Jones and the brilliant Philip DeGuard, his peerless layout man in the 1950s

Broom-Stick Bunny (1956): At the mercy of Witch Hazel, Bugs resorts to the oldest trick in the animal playbook.

The Road Runner cartoons, Jones said, operated under a series of rules, although Mike Matlese claimed he never heard any. The first was that the bird would never knowingly hurt the Coyote; he’d do that to himself. Another was, “Never look down.” A third might have been, “When flying gracefully through the air, open your eyes.”

Gee Whiz-z-z-z-z-z-z (1956): The elegant “Batman Suit.”

Placard signs, especially (although not exclusively) for silent characters is a hallmark of Jones’ output from the 1940s onward.

Gee Whiz-z-z-z-z-z-z: A plaintive request from the Coyote, in mid-plummet, which Jones and Maltese mercifully grant.

Rocket-Bye Baby (1956) Another one-off, playing on every expectant father’s anxieties.
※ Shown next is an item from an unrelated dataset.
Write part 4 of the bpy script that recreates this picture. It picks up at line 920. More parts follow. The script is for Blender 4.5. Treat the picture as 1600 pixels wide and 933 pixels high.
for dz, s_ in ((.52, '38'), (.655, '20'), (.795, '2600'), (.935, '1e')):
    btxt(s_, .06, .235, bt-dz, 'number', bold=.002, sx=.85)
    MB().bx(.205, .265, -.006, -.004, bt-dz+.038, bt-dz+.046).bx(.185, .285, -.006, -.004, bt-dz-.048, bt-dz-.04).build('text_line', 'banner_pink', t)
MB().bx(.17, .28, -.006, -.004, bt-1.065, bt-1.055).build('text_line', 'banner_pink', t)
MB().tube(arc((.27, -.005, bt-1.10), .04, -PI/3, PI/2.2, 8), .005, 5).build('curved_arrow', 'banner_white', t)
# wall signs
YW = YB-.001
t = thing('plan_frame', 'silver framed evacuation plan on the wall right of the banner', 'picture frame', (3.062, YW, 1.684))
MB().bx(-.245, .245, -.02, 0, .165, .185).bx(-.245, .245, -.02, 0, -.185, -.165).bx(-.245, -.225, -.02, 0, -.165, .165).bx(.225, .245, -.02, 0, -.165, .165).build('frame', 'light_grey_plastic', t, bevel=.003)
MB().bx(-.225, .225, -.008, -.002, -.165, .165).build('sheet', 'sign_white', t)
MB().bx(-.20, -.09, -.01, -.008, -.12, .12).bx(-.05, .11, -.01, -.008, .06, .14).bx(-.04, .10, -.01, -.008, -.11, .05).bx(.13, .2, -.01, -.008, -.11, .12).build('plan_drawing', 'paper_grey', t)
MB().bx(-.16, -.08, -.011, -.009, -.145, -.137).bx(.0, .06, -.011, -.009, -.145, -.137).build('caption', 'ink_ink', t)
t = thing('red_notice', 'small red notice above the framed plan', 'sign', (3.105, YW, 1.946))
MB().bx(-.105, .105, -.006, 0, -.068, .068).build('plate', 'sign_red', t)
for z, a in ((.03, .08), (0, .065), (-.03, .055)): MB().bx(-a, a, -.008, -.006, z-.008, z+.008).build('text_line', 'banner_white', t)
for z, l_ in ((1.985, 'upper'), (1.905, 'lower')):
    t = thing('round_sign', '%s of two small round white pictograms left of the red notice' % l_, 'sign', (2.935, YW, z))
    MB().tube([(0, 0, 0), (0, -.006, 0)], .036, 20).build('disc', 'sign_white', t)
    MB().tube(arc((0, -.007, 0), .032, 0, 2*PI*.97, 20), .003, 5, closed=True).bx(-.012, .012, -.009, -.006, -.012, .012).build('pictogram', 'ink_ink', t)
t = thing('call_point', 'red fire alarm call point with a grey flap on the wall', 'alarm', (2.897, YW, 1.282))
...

Baby “Yob” at work.

ccbfb-101-ali

Ali Baba Bunny (1957): Him Genie, da light-brown hare.

Ali Baba Bunny: Jones was a master at the tiny detail that illuminates character… and causes the viewer to fall apart: A lifted eyebrow, a sidelong glance at the audience or, as here, Daffy’s reaction to a treasure.

Ali Baba Bunny: Daffy hits the jackpot.”I’m rich! I’m wealthy! I’m comfortably well-off.”

Wile E. about to launch himself… with predictable results.

“Brunhilde” Bugs makes his (her?) entrance in the wonderful, the ineffable, the iridescent What’s Opera, Doc? (1957) Philippe DeGuard created the stylized Wagnerian backgrounds.

No Wagnerian take-off would be complete without a fat diva. But since Bugs is svelte, the honor falls, hilariously, to his horse.

What’s Opera, Doc?: A delicate pas de duex (or as Bugs might say, “Pass da ducks.”)

“Well, what did you expect in an opera? A happy ending?”